◆ **Problem statement**
Repeat the material verbatim and drop the pictures.

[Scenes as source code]
○ ○ ○ ○ ○

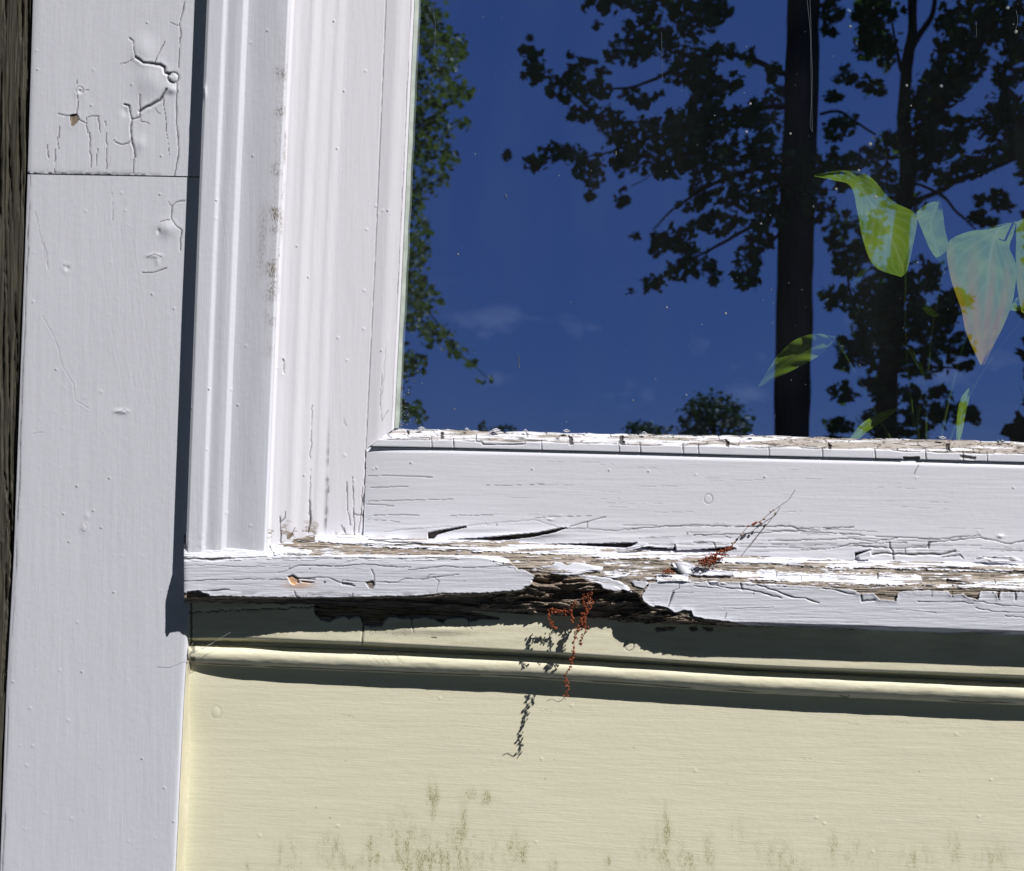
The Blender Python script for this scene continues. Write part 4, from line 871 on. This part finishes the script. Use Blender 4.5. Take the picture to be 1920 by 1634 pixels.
leaf([(1628, 500), (1614, 508), (1603, 522), (1592, 540)], [(1628, 501), (1617, 512), (1606, 526), (1592, 541)], [(1628, 502), (1620, 515), (1609, 530), (1592, 541)], -.12, 0, .003)
leaf([(1925, 545), (1905, 560), (1895, 575), (1890, 582)], [(1925, 560), (1910, 570), (1898, 578), (1890, 583)], [(1930, 578), (1915, 582), (1900, 584), (1890, 584)], -.13, 0, .003)
leaf([(1738, 560), (1745, 575), (1755, 585), (1760, 590)], [(1735, 575), (1742, 582), (1752, 588), (1760, 592)], [(1728, 578), (1740, 590), (1750, 594), (1760, 594)], -.15, 0, .003)
base = at(1740, 960, -.2)
for px, py, h in ((1697, 512, -.13), (1770, 500, -.16), (1900, 418, -.15), (1566, 634, -.13), (1733, 720, -.14), (1797, 828, -.10), (1596, 828, -.14), (1925, 590, -.17)):
    A = Acc(); p0 = at(px, py, h); P = [p0*(1-t)+base*t+np.array([0, .03*math.sin(t*3.1), .02*math.sin(t*3.1)]) for t in np.linspace(0, 1, 9)]
    A.tube(P, np.linspace(.0013, .0022, 9), 6); A.build('stem', leafstem if 'leafstem' in globals() else globals().setdefault('leafstem', simple("green_stem", (.09, .16, .04), .5, .2)), plant)
A = Acc(); prof = [(.055, -.11), (.075, .0), (.08, .0), (.08, .012), (.072, .012), (.07, -.005), (.0, -.005)]; V = []; n = 24
for rr, z in prof:
    for k in range(n): V.append(base+np.array([rr*math.cos(2*math.pi*k/n), rr*math.sin(2*math.pi*k/n), z-.02]))
mesh('pot', V, [(i*n+k, i*n+(k+1) % n, (i+1)*n+(k+1) % n, (i+1)*n+k) for i in range(len(prof)-1) for k in range(n)], M_metal, plant)
sb = float(base[2])-.132
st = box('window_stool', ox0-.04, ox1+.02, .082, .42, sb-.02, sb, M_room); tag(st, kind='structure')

# ------------------------------------------------------------------ dried catkins and stems
ICO = bmesh.new(); bmesh.ops.create_icosphere(ICO, subdivisions=1, radius=1); ICO.verts.ensure_lookup_table()
IV = np.array([v.co[:] for v in ICO.verts]); IF = np.array([[v.index for v in f.verts] for f in ICO.faces]); ICO.free()
def catkin(parent, pts, h, size, gap, rs, name='strand', mat=M_catkin):
    P = smoothpath(pts, 8); A = Acc(); W = []; acc = 0
    W = [at(x, y, h+(q[2] if len(q) > 2 else 0)) for q in P for x, y in [q[:2]]]
    tv, tq = tube_np(W, .00035, 5); tq = np.asarray(tq); A.add(tv, np.concatenate([tq[:, [0, 1, 2]], tq[:, [0, 2, 3]]]))
    s = 0
    for a, b in zip(W, W[1:]):
        d = np.linalg.norm(b-a); s += d
        while s > gap:
            s -= gap
            if rs.random() < .12: continue
            for _ in range(2):
                r = size*rs.uniform(.55, 1.1); c = b+np.array([rs.gauss(0, 1), rs.gauss(0, 1), rs.gauss(0, 1)])*size*.9
                sc = np.array([rs.uniform(.6, 1.2) for _ in range(3)]); j = 1+.35*np.array([[rs.uniform(-1, 1)] for _ in range(len(IV))])
                A.add(IV*sc*r*j+c, IF)
    return A.build(name, mat, parent, False)
rs = random.Random(5)
ck = empty('dried_catkins', tuple(at(1095, 1112, .052)))
tag(ck, 'reddish brown dried catkin strands dangling from the rotten hollow of the sill', 'dried catkins')
for pts in ([(1110, 1108), (1106, 1122), (1109, 1138), (1101, 1150), (1096, 1166), (1098, 1182), (1092, 1196), (1087, 1210)],
            [(1095, 1112), (1094, 1130), (1099, 1146), (1091, 1162), (1084, 1180), (1077, 1198), (1076, 1217), (1073, 1237), (1069, 1252), (1062, 1262), (1060, 1273), (1063, 1286), (1064, 1298), (1059, 1308)],
            [(1084, 1130), (1072, 1139), (1073, 1154), (1074, 1166)], [(1066, 1148), (1046, 1144), (1031, 1146), (1028, 1158), (1034, 1170), (1043, 1181)],
            [(1100, 1110), (1103, 1130), (1096, 1148), (1090, 1170)], [(1062, 1153), (1052, 1148), (1040, 1150)], [(1090, 1150), (1094, 1172), (1080, 1190)]):
    catkin(ck, pts, .0425, .0012, .0018, rs)
A = Acc(); A.tube([at(x, y, .041) for x, y in smoothpath([(1059, 1308), (1052, 1314), (1045, 1316), (1035, 1311), (1025, 1315)])], .0003, 5); A.build('stem', M_stem, ck)
ck2 = empty('dried_catkins', tuple(at(1340, 1045, .036)))
tag(ck2, 'orange brown clump of dried catkins lying on the sill against the bottom rail', 'dried catkins')
for k in range(26):
    t = rs.random(); cx = 1308+62*t+rs.uniform(-4, 4); cy = 1060-30*t+rs.uniform(-6, 6); a = rs.uniform(-.9, .3)
    n = rs.uniform(7, 15); catkin(ck2, [(cx-n*math.cos(a), cy-n*math.sin(a)*.6), (cx, cy+rs.uniform(-2, 2)), (cx+n*math.cos(a), cy+n*math.sin(a)*.6)], .030+.014*(cy-1030)/30+rs.uniform(0, .006), .0009, .0018, rs)
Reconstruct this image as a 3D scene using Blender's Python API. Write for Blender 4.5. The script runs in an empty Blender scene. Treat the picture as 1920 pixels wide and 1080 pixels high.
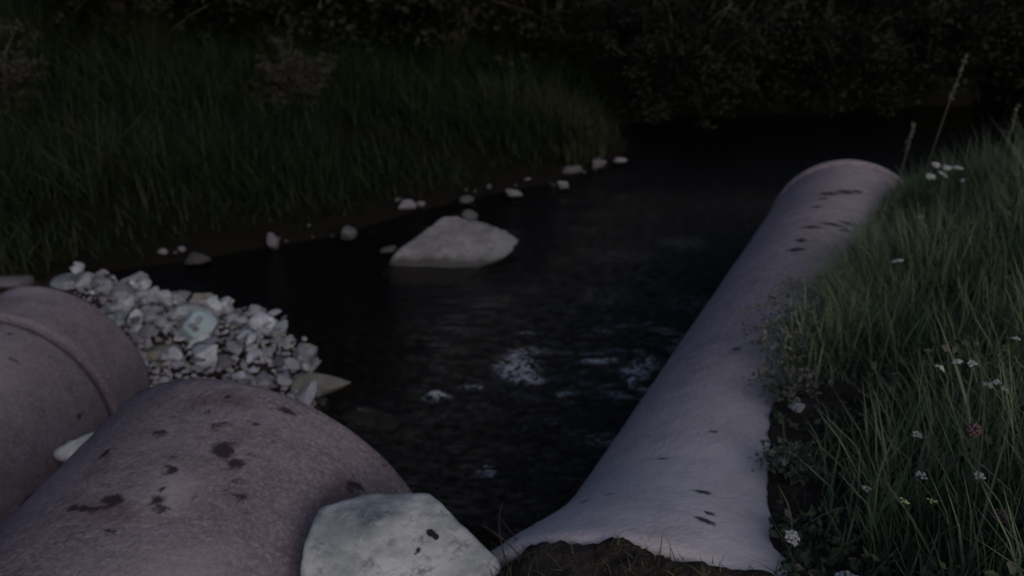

○ ○ ○ ○ ○

◆ **The answer**
The Blender Python script for this scene continues. Write part 4, from line 871 on. This part finishes the script. Use Blender 4.5. Take the picture to be 1920 by 1634 pixels.
leaf([(1628, 500), (1614, 508), (1603, 522), (1592, 540)], [(1628, 501), (1617, 512), (1606, 526), (1592, 541)], [(1628, 502), (1620, 515), (1609, 530), (1592, 541)], -.12, 0, .003)
leaf([(1925, 545), (1905, 560), (1895, 575), (1890, 582)], [(1925, 560), (1910, 570), (1898, 578), (1890, 583)], [(1930, 578), (1915, 582), (1900, 584), (1890, 584)], -.13, 0, .003)
leaf([(1738, 560), (1745, 575), (1755, 585), (1760, 590)], [(1735, 575), (1742, 582), (1752, 588), (1760, 592)], [(1728, 578), (1740, 590), (1750, 594), (1760, 594)], -.15, 0, .003)
base = at(1740, 960, -.2)
for px, py, h in ((1697, 512, -.13), (1770, 500, -.16), (1900, 418, -.15), (1566, 634, -.13), (1733, 720, -.14), (1797, 828, -.10), (1596, 828, -.14), (1925, 590, -.17)):
    A = Acc(); p0 = at(px, py, h); P = [p0*(1-t)+base*t+np.array([0, .03*math.sin(t*3.1), .02*math.sin(t*3.1)]) for t in np.linspace(0, 1, 9)]
    A.tube(P, np.linspace(.0013, .0022, 9), 6); A.build('stem', leafstem if 'leafstem' in globals() else globals().setdefault('leafstem', simple("green_stem", (.09, .16, .04), .5, .2)), plant)
A = Acc(); prof = [(.055, -.11), (.075, .0), (.08, .0), (.08, .012), (.072, .012), (.07, -.005), (.0, -.005)]; V = []; n = 24
for rr, z in prof:
    for k in range(n): V.append(base+np.array([rr*math.cos(2*math.pi*k/n), rr*math.sin(2*math.pi*k/n), z-.02]))
mesh('pot', V, [(i*n+k, i*n+(k+1) % n, (i+1)*n+(k+1) % n, (i+1)*n+k) for i in range(len(prof)-1) for k in range(n)], M_metal, plant)
sb = float(base[2])-.132
st = box('window_stool', ox0-.04, ox1+.02, .082, .42, sb-.02, sb, M_room); tag(st, kind='structure')

# ------------------------------------------------------------------ dried catkins and stems
ICO = bmesh.new(); bmesh.ops.create_icosphere(ICO, subdivisions=1, radius=1); ICO.verts.ensure_lookup_table()
IV = np.array([v.co[:] for v in ICO.verts]); IF = np.array([[v.index for v in f.verts] for f in ICO.faces]); ICO.free()
def catkin(parent, pts, h, size, gap, rs, name='strand', mat=M_catkin):
    P = smoothpath(pts, 8); A = Acc(); W = []; acc = 0
    W = [at(x, y, h+(q[2] if len(q) > 2 else 0)) for q in P for x, y in [q[:2]]]
    tv, tq = tube_np(W, .00035, 5); tq = np.asarray(tq); A.add(tv, np.concatenate([tq[:, [0, 1, 2]], tq[:, [0, 2, 3]]]))
    s = 0
    for a, b in zip(W, W[1:]):
        d = np.linalg.norm(b-a); s += d
        while s > gap:
            s -= gap
            if rs.random() < .12: continue
            for _ in range(2):
                r = size*rs.uniform(.55, 1.1); c = b+np.array([rs.gauss(0, 1), rs.gauss(0, 1), rs.gauss(0, 1)])*size*.9
                sc = np.array([rs.uniform(.6, 1.2) for _ in range(3)]); j = 1+.35*np.array([[rs.uniform(-1, 1)] for _ in range(len(IV))])
                A.add(IV*sc*r*j+c, IF)
    return A.build(name, mat, parent, False)
rs = random.Random(5)
ck = empty('dried_catkins', tuple(at(1095, 1112, .052)))
tag(ck, 'reddish brown dried catkin strands dangling from the rotten hollow of the sill', 'dried catkins')
for pts in ([(1110, 1108), (1106, 1122), (1109, 1138), (1101, 1150), (1096, 1166), (1098, 1182), (1092, 1196), (1087, 1210)],
            [(1095, 1112), (1094, 1130), (1099, 1146), (1091, 1162), (1084, 1180), (1077, 1198), (1076, 1217), (1073, 1237), (1069, 1252), (1062, 1262), (1060, 1273), (1063, 1286), (1064, 1298), (1059, 1308)],
            [(1084, 1130), (1072, 1139), (1073, 1154), (1074, 1166)], [(1066, 1148), (1046, 1144), (1031, 1146), (1028, 1158), (1034, 1170), (1043, 1181)],
            [(1100, 1110), (1103, 1130), (1096, 1148), (1090, 1170)], [(1062, 1153), (1052, 1148), (1040, 1150)], [(1090, 1150), (1094, 1172), (1080, 1190)]):
    catkin(ck, pts, .0425, .0012, .0018, rs)
A = Acc(); A.tube([at(x, y, .041) for x, y in smoothpath([(1059, 1308), (1052, 1314), (1045, 1316), (1035, 1311), (1025, 1315)])], .0003, 5); A.build('stem', M_stem, ck)
ck2 = empty('dried_catkins', tuple(at(1340, 1045, .036)))
tag(ck2, 'orange brown clump of dried catkins lying on the sill against the bottom rail', 'dried catkins')
for k in range(26):
    t = rs.random(); cx = 1308+62*t+rs.uniform(-4, 4); cy = 1060-30*t+rs.uniform(-6, 6); a = rs.uniform(-.9, .3)
    n = rs.uniform(7, 15); catkin(ck2, [(cx-n*math.cos(a), cy-n*math.sin(a)*.6), (cx, cy+rs.uniform(-2, 2)), (cx+n*math.cos(a), cy+n*math.sin(a)*.6)], .030+.014*(cy-1030)/30+rs.uniform(0, .006), .0009, .0018, rs)
Reconstruct this image as a 3D scene using Blender's Python API. Write for Blender 4.5. The script runs in an empty Blender scene. Treat the picture as 1920 pixels wide and 1080 pixels high.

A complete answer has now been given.